■ COLLECTED MATERIAL ■
>> Start

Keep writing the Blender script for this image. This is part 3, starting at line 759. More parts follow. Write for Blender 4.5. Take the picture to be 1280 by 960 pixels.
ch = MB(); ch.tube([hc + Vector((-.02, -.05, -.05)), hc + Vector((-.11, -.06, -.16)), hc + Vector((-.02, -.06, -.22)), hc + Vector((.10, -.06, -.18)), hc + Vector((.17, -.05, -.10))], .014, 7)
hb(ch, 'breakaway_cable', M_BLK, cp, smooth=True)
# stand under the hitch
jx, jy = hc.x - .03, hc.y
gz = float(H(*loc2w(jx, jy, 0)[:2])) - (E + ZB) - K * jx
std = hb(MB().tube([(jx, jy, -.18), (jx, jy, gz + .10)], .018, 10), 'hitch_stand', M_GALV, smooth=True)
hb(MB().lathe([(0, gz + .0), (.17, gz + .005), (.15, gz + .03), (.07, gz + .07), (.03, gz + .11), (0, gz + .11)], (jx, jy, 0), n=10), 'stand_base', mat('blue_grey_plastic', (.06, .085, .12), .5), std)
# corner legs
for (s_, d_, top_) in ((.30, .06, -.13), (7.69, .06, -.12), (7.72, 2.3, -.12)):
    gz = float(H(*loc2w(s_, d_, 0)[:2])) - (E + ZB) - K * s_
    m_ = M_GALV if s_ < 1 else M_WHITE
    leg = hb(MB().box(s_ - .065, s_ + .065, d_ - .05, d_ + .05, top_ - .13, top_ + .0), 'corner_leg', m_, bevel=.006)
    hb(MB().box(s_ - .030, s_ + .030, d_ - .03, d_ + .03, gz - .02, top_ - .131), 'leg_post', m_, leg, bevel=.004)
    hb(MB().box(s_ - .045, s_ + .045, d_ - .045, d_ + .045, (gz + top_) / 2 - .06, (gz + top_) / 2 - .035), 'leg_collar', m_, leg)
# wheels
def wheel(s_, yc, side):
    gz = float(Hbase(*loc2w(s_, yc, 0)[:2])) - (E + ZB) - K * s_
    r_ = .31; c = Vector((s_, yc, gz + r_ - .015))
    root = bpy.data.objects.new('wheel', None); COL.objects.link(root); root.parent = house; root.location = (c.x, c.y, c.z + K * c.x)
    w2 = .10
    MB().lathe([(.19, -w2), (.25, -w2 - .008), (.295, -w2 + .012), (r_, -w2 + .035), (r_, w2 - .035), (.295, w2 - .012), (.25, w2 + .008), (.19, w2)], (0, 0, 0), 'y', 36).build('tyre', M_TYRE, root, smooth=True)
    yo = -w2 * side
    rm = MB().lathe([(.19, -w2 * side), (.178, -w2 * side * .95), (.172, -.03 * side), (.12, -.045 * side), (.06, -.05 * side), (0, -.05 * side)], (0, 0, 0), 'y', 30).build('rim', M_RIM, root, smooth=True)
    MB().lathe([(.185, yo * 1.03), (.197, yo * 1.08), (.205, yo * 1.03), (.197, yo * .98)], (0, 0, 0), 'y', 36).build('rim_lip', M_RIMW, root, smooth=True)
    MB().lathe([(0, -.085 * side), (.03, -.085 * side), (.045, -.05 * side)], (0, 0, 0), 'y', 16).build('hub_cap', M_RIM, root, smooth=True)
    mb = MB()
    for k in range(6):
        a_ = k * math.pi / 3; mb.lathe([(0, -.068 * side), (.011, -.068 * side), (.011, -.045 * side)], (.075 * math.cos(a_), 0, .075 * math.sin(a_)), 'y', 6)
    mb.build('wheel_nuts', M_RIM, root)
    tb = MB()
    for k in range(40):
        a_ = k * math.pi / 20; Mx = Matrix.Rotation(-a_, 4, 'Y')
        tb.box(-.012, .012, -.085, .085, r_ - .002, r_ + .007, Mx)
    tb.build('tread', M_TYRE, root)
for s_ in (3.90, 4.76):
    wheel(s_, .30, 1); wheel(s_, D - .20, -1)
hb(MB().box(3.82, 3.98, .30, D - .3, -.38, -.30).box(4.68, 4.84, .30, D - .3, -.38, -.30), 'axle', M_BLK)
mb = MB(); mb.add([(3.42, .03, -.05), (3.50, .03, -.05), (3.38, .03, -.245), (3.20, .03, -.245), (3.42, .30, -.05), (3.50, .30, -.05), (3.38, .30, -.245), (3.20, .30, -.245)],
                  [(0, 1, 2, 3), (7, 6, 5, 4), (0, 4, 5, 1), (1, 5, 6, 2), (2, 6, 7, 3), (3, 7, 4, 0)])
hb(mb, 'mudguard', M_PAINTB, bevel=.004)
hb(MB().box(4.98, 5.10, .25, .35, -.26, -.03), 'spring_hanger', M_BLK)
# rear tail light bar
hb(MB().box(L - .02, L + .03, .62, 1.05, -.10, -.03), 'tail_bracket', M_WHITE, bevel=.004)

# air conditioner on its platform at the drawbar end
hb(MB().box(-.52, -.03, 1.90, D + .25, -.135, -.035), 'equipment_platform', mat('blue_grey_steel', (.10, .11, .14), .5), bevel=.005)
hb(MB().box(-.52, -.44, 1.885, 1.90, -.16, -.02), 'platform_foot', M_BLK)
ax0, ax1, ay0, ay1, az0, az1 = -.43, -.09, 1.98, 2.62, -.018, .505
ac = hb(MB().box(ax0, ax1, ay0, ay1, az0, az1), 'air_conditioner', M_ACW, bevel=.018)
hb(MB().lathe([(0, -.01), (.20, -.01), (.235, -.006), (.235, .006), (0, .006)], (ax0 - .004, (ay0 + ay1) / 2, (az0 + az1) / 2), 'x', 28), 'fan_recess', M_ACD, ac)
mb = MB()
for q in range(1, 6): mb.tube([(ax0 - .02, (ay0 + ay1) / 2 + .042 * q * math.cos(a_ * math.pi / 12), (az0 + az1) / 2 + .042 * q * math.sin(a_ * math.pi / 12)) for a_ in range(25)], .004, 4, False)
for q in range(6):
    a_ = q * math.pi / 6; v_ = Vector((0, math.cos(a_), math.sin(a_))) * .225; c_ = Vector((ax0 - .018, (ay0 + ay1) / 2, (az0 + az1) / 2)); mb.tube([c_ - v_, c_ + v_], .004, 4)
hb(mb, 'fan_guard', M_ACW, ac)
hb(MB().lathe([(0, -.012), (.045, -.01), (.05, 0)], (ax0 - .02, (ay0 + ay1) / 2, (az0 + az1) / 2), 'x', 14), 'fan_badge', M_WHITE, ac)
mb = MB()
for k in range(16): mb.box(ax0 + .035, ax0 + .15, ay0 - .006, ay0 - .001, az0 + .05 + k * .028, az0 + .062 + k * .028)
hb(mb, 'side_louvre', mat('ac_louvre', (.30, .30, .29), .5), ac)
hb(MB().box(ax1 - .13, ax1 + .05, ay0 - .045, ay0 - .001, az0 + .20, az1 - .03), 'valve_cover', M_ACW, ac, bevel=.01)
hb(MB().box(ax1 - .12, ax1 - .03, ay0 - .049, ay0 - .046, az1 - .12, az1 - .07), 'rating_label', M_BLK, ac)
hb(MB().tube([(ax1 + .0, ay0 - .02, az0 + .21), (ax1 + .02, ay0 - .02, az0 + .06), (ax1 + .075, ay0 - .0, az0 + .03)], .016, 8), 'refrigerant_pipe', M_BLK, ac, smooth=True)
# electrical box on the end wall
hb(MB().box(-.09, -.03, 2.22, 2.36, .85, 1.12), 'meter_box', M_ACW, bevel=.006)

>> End

■ TASK REQUIREMENTS ■
All of the data must be returned exactly.

■ WORKED ANSWER ■
Keep writing the Blender script for this image. This is part 3, starting at line 759. More parts follow. Write for Blender 4.5. Take the picture to be 1280 by 960 pixels.
ch = MB(); ch.tube([hc + Vector((-.02, -.05, -.05)), hc + Vector((-.11, -.06, -.16)), hc + Vector((-.02, -.06, -.22)), hc + Vector((.10, -.06, -.18)), hc + Vector((.17, -.05, -.10))], .014, 7)
hb(ch, 'breakaway_cable', M_BLK, cp, smooth=True)
# stand under the hitch
jx, jy = hc.x - .03, hc.y
gz = float(H(*loc2w(jx, jy, 0)[:2])) - (E + ZB) - K * jx
std = hb(MB().tube([(jx, jy, -.18), (jx, jy, gz + .10)], .018, 10), 'hitch_stand', M_GALV, smooth=True)
hb(MB().lathe([(0, gz + .0), (.17, gz + .005), (.15, gz + .03), (.07, gz + .07), (.03, gz + .11), (0, gz + .11)], (jx, jy, 0), n=10), 'stand_base', mat('blue_grey_plastic', (.06, .085, .12), .5), std)
# corner legs
for (s_, d_, top_) in ((.30, .06, -.13), (7.69, .06, -.12), (7.72, 2.3, -.12)):
    gz = float(H(*loc2w(s_, d_, 0)[:2])) - (E + ZB) - K * s_
    m_ = M_GALV if s_ < 1 else M_WHITE
    leg = hb(MB().box(s_ - .065, s_ + .065, d_ - .05, d_ + .05, top_ - .13, top_ + .0), 'corner_leg', m_, bevel=.006)
    hb(MB().box(s_ - .030, s_ + .030, d_ - .03, d_ + .03, gz - .02, top_ - .131), 'leg_post', m_, leg, bevel=.004)
    hb(MB().box(s_ - .045, s_ + .045, d_ - .045, d_ + .045, (gz + top_) / 2 - .06, (gz + top_) / 2 - .035), 'leg_collar', m_, leg)
# wheels
def wheel(s_, yc, side):
    gz = float(Hbase(*loc2w(s_, yc, 0)[:2])) - (E + ZB) - K * s_
    r_ = .31; c = Vector((s_, yc, gz + r_ - .015))
    root = bpy.data.objects.new('wheel', None); COL.objects.link(root); root.parent = house; root.location = (c.x, c.y, c.z + K * c.x)
    w2 = .10
    MB().lathe([(.19, -w2), (.25, -w2 - .008), (.295, -w2 + .012), (r_, -w2 + .035), (r_, w2 - .035), (.295, w2 - .012), (.25, w2 + .008), (.19, w2)], (0, 0, 0), 'y', 36).build('tyre', M_TYRE, root, smooth=True)
    yo = -w2 * side
    rm = MB().lathe([(.19, -w2 * side), (.178, -w2 * side * .95), (.172, -.03 * side), (.12, -.045 * side), (.06, -.05 * side), (0, -.05 * side)], (0, 0, 0), 'y', 30).build('rim', M_RIM, root, smooth=True)
    MB().lathe([(.185, yo * 1.03), (.197, yo * 1.08), (.205, yo * 1.03), (.197, yo * .98)], (0, 0, 0), 'y', 36).build('rim_lip', M_RIMW, root, smooth=True)
    MB().lathe([(0, -.085 * side), (.03, -.085 * side), (.045, -.05 * side)], (0, 0, 0), 'y', 16).build('hub_cap', M_RIM, root, smooth=True)
    mb = MB()
    for k in range(6):
        a_ = k * math.pi / 3; mb.lathe([(0, -.068 * side), (.011, -.068 * side), (.011, -.045 * side)], (.075 * math.cos(a_), 0, .075 * math.sin(a_)), 'y', 6)
    mb.build('wheel_nuts', M_RIM, root)
    tb = MB()
    for k in range(40):
        a_ = k * math.pi / 20; Mx = Matrix.Rotation(-a_, 4, 'Y')
        tb.box(-.012, .012, -.085, .085, r_ - .002, r_ + .007, Mx)
    tb.build('tread', M_TYRE, root)
for s_ in (3.90, 4.76):
    wheel(s_, .30, 1); wheel(s_, D - .20, -1)
hb(MB().box(3.82, 3.98, .30, D - .3, -.38, -.30).box(4.68, 4.84, .30, D - .3, -.38, -.30), 'axle', M_BLK)
mb = MB(); mb.add([(3.42, .03, -.05), (3.50, .03, -.05), (3.38, .03, -.245), (3.20, .03, -.245), (3.42, .30, -.05), (3.50, .30, -.05), (3.38, .30, -.245), (3.20, .30, -.245)],
                  [(0, 1, 2, 3), (7, 6, 5, 4), (0, 4, 5, 1), (1, 5, 6, 2), (2, 6, 7, 3), (3, 7, 4, 0)])
hb(mb, 'mudguard', M_PAINTB, bevel=.004)
hb(MB().box(4.98, 5.10, .25, .35, -.26, -.03), 'spring_hanger', M_BLK)
# rear tail light bar
hb(MB().box(L - .02, L + .03, .62, 1.05, -.10, -.03), 'tail_bracket', M_WHITE, bevel=.004)

# air conditioner on its platform at the drawbar end
hb(MB().box(-.52, -.03, 1.90, D + .25, -.135, -.035), 'equipment_platform', mat('blue_grey_steel', (.10, .11, .14), .5), bevel=.005)
hb(MB().box(-.52, -.44, 1.885, 1.90, -.16, -.02), 'platform_foot', M_BLK)
ax0, ax1, ay0, ay1, az0, az1 = -.43, -.09, 1.98, 2.62, -.018, .505
ac = hb(MB().box(ax0, ax1, ay0, ay1, az0, az1), 'air_conditioner', M_ACW, bevel=.018)
hb(MB().lathe([(0, -.01), (.20, -.01), (.235, -.006), (.235, .006), (0, .006)], (ax0 - .004, (ay0 + ay1) / 2, (az0 + az1) / 2), 'x', 28), 'fan_recess', M_ACD, ac)
mb = MB()
for q in range(1, 6): mb.tube([(ax0 - .02, (ay0 + ay1) / 2 + .042 * q * math.cos(a_ * math.pi / 12), (az0 + az1) / 2 + .042 * q * math.sin(a_ * math.pi / 12)) for a_ in range(25)], .004, 4, False)
for q in range(6):
    a_ = q * math.pi / 6; v_ = Vector((0, math.cos(a_), math.sin(a_))) * .225; c_ = Vector((ax0 - .018, (ay0 + ay1) / 2, (az0 + az1) / 2)); mb.tube([c_ - v_, c_ + v_], .004, 4)
hb(mb, 'fan_guard', M_ACW, ac)
hb(MB().lathe([(0, -.012), (.045, -.01), (.05, 0)], (ax0 - .02, (ay0 + ay1) / 2, (az0 + az1) / 2), 'x', 14), 'fan_badge', M_WHITE, ac)
mb = MB()
for k in range(16): mb.box(ax0 + .035, ax0 + .15, ay0 - .006, ay0 - .001, az0 + .05 + k * .028, az0 + .062 + k * .028)
hb(mb, 'side_louvre', mat('ac_louvre', (.30, .30, .29), .5), ac)
hb(MB().box(ax1 - .13, ax1 + .05, ay0 - .045, ay0 - .001, az0 + .20, az1 - .03), 'valve_cover', M_ACW, ac, bevel=.01)
hb(MB().box(ax1 - .12, ax1 - .03, ay0 - .049, ay0 - .046, az1 - .12, az1 - .07), 'rating_label', M_BLK, ac)
hb(MB().tube([(ax1 + .0, ay0 - .02, az0 + .21), (ax1 + .02, ay0 - .02, az0 + .06), (ax1 + .075, ay0 - .0, az0 + .03)], .016, 8), 'refrigerant_pipe', M_BLK, ac, smooth=True)
# electrical box on the end wall
hb(MB().box(-.09, -.03, 2.22, 2.36, .85, 1.12), 'meter_box', M_ACW, bevel=.006)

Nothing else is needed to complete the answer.